Today's outreach event was on familiar territory: DACOR Bacon House, the headquarters of an association of American diplomatic and consular officers in Foggy Bottom, the quaintly-named neighborhood of Washington now home to institutions like the OAS, the IMF and World Bank, George Washington University, and, of course, the US State Department.
Bacon House, about the same age (early 19th century) as the Tangier American Legation, is one of the few vestiges of that red brick, cobblestoned era when Washington was a sparsely populated upstart compared to stately Georgetown or Alexandria, Virginia. It's where I stay when back in Washington, literally a home away from home.

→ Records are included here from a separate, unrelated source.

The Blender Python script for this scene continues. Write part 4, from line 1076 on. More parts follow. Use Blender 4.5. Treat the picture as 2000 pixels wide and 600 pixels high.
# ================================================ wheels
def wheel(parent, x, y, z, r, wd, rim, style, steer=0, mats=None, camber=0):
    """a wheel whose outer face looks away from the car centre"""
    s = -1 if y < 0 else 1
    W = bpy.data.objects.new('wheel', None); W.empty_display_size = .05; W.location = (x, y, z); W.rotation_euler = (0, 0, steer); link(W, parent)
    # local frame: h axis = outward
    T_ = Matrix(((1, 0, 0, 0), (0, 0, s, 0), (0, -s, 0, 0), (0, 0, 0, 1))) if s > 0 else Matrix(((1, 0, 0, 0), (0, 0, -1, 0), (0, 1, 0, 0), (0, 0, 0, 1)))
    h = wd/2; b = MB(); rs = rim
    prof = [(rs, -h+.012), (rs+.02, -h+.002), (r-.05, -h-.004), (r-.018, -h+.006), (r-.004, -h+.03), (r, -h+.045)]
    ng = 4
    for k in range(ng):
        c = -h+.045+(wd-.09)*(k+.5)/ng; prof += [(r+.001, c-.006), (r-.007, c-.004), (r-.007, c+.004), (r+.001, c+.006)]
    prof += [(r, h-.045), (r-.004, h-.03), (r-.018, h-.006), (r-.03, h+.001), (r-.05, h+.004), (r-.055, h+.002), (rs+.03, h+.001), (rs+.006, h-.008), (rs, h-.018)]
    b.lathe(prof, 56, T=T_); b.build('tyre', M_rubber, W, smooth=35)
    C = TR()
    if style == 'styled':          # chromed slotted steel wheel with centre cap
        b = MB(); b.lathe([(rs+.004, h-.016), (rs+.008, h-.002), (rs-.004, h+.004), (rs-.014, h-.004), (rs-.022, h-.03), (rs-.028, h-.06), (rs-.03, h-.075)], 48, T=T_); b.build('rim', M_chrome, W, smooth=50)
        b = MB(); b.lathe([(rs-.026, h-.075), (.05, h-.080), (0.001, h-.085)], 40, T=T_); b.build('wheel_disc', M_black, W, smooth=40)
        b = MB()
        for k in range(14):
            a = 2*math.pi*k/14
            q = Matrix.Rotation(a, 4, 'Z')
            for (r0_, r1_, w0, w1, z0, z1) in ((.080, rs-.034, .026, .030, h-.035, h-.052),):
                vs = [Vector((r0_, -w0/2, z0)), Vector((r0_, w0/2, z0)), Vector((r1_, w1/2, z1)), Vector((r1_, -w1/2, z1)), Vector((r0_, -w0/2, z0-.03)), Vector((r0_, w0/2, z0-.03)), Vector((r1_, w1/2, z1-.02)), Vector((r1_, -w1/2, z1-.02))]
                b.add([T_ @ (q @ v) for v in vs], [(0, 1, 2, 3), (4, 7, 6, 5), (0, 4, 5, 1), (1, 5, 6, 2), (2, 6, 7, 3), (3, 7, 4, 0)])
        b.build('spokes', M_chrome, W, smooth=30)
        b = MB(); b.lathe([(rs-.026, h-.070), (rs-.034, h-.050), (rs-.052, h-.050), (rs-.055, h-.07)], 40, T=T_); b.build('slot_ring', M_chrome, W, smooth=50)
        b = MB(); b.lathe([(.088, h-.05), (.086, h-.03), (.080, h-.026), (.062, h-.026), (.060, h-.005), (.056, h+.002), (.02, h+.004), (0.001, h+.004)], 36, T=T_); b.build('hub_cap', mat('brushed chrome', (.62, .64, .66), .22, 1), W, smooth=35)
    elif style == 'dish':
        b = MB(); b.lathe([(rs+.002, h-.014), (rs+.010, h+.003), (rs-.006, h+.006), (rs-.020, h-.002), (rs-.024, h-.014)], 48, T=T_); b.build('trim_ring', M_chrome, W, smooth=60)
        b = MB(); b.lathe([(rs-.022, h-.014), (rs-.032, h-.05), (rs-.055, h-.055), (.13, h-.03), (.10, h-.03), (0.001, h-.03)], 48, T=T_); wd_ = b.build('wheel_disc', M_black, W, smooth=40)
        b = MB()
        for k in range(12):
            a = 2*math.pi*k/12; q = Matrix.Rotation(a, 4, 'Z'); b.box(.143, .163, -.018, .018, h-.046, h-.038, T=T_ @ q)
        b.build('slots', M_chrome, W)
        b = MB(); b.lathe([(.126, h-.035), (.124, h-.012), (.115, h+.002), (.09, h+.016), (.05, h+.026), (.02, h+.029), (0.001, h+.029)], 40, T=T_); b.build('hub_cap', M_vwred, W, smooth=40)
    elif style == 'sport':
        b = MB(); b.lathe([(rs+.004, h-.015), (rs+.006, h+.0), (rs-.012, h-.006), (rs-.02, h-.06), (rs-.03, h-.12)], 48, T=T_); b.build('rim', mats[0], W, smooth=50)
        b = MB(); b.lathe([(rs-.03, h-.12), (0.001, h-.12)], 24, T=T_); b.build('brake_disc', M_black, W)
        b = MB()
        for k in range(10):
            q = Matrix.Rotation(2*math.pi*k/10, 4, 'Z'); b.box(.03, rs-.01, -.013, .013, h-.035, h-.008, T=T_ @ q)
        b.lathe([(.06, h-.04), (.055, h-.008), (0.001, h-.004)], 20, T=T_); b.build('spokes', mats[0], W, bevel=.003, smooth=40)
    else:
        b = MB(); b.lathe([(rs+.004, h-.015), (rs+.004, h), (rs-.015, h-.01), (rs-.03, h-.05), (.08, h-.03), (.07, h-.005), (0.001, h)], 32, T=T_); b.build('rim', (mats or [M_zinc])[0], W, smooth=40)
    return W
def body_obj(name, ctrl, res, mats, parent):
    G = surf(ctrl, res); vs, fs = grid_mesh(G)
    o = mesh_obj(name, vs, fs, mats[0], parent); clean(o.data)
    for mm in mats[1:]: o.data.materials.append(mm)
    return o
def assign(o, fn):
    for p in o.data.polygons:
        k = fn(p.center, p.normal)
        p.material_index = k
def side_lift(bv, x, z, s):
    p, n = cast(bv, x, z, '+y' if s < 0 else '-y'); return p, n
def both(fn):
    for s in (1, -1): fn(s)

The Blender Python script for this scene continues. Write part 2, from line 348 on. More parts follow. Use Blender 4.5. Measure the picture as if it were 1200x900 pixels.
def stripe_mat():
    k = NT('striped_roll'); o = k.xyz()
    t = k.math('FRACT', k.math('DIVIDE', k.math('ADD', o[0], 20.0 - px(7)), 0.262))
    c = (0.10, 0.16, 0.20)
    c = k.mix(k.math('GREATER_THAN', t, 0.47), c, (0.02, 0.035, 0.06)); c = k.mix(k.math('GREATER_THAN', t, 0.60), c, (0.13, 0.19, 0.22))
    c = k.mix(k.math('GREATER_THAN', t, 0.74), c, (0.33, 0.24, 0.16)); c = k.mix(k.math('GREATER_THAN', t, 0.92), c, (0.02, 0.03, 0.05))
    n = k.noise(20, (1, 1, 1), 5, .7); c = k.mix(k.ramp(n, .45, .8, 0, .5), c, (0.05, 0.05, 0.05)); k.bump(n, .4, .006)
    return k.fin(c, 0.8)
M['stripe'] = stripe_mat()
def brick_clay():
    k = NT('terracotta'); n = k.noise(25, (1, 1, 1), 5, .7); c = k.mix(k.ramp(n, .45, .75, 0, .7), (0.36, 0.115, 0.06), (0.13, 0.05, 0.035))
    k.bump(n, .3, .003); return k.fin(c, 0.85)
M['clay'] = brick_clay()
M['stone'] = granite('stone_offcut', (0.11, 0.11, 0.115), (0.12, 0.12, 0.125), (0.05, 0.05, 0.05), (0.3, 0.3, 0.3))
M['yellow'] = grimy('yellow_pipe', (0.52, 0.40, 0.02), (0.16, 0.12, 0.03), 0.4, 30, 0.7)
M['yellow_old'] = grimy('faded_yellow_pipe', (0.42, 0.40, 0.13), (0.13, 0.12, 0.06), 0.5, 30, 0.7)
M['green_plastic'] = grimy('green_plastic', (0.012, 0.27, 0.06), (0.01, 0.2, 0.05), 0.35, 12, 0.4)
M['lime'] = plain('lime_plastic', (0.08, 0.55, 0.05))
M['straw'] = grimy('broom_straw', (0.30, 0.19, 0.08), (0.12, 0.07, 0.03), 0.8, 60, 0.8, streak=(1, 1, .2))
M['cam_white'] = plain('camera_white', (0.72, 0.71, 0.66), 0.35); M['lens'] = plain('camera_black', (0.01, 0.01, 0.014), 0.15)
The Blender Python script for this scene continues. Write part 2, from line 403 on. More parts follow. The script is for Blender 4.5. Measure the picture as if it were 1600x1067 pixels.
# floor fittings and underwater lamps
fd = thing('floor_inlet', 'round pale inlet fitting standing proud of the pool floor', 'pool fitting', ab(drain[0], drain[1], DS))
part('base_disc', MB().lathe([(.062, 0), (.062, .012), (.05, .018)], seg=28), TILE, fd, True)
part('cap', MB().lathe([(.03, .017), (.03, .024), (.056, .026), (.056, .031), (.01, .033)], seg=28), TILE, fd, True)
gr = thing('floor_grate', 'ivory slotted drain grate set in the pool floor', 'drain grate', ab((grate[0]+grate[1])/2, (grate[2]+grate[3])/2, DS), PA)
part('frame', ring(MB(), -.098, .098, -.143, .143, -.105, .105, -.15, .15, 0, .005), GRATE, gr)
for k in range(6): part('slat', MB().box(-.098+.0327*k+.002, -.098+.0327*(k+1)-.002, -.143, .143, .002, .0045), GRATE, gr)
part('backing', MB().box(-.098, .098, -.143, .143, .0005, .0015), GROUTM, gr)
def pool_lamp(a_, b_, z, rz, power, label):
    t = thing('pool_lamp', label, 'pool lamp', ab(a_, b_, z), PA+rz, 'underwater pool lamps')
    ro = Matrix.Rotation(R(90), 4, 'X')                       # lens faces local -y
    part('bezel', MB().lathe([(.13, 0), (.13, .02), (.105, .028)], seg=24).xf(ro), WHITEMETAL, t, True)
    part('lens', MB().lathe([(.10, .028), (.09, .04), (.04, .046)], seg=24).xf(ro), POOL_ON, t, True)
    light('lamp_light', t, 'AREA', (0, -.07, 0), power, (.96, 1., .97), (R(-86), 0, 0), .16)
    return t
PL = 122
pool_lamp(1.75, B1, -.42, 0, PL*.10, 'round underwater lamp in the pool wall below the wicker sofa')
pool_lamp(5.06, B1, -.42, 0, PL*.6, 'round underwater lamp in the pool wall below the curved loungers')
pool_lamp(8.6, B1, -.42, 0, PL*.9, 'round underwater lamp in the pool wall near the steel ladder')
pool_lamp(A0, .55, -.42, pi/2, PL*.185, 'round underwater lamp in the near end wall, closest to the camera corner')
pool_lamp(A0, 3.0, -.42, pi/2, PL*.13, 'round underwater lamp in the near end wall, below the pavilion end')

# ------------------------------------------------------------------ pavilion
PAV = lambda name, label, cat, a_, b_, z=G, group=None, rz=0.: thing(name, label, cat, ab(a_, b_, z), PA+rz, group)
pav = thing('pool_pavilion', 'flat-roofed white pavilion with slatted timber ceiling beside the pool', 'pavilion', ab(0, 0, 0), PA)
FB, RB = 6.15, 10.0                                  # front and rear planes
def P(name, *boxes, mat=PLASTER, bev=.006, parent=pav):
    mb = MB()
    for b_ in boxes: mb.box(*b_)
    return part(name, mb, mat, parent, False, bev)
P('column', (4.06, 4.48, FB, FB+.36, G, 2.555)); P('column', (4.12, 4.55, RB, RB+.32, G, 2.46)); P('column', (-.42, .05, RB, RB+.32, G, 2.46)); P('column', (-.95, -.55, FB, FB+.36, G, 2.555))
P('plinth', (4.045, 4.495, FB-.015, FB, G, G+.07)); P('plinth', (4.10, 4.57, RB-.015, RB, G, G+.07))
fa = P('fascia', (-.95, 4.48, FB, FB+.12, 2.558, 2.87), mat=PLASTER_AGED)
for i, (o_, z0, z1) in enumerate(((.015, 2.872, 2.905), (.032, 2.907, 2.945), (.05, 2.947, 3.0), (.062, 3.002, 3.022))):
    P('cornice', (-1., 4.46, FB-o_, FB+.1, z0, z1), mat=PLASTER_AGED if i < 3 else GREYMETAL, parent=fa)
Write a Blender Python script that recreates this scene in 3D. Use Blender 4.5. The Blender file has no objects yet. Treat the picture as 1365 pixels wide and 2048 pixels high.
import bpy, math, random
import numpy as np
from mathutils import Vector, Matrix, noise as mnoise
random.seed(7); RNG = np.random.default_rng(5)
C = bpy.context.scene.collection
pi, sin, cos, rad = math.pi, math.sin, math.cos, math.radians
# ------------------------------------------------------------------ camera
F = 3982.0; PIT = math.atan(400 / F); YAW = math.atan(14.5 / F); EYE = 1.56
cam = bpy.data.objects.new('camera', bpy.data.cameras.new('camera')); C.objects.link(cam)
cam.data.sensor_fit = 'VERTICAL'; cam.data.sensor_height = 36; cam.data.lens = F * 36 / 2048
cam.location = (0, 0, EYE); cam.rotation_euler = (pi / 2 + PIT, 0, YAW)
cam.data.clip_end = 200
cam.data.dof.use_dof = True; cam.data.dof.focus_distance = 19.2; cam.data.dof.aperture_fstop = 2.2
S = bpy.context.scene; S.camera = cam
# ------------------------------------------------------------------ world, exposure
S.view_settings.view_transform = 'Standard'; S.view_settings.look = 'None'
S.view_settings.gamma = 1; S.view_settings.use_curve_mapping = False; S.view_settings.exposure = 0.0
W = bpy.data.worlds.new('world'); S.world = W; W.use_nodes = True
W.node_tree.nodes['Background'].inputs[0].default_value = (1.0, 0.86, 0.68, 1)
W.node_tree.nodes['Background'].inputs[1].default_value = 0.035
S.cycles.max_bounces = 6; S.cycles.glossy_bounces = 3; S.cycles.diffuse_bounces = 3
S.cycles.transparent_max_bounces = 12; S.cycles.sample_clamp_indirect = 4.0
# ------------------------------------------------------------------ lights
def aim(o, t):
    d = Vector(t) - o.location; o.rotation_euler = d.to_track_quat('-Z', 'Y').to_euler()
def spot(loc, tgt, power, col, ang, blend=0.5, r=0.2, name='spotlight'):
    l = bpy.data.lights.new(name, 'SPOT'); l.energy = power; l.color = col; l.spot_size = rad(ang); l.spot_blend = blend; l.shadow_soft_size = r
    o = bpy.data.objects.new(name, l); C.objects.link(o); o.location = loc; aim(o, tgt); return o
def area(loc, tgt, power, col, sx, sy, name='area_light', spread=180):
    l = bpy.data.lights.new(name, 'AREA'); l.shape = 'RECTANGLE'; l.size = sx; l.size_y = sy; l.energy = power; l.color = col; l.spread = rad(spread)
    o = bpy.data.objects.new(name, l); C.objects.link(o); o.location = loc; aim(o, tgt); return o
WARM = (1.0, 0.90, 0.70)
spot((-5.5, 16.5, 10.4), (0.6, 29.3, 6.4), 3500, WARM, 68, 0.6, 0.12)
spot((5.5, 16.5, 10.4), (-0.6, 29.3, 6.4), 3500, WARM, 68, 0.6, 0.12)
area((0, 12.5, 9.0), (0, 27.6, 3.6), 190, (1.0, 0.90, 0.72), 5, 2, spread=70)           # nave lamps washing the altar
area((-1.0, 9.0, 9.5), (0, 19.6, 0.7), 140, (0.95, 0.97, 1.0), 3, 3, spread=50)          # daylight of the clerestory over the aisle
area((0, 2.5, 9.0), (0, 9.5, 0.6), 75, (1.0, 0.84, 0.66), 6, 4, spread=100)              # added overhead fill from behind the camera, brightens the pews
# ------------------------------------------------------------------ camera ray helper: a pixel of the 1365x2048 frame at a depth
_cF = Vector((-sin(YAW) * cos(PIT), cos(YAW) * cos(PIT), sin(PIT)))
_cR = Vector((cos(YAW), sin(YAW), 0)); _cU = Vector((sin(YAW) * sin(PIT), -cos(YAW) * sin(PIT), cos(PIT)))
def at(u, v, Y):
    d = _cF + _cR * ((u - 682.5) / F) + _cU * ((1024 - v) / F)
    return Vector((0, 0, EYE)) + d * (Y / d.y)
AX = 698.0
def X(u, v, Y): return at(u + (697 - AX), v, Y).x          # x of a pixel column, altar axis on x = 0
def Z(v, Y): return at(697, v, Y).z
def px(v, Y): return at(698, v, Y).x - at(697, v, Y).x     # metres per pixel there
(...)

The audience composed of retired and active ambassadors and diplomats and USAID officers was receptive to the combination of "Legation tales" and progress reports on current cultural diplomatic efforts that has become a staple of presentations on TALIM.
DACOR Bacon House is the only place in the United States, to my knowledge, that shelters a "piece of the Legation" - a massive cedar gate that was discarded and saved during an Eighties renovation project. I wrote about it a couple of years ago.
We sold a few copies of Enchantment today, and among many friends present, I reconnected with the former President of the Middle East Institute, a previous boss on my second Foreign Service posting. All in all, a pleasant time was had, and TALIM now has a number of new friends, converts to the cause of "Save the Pavilion," our rallying cry for 2013.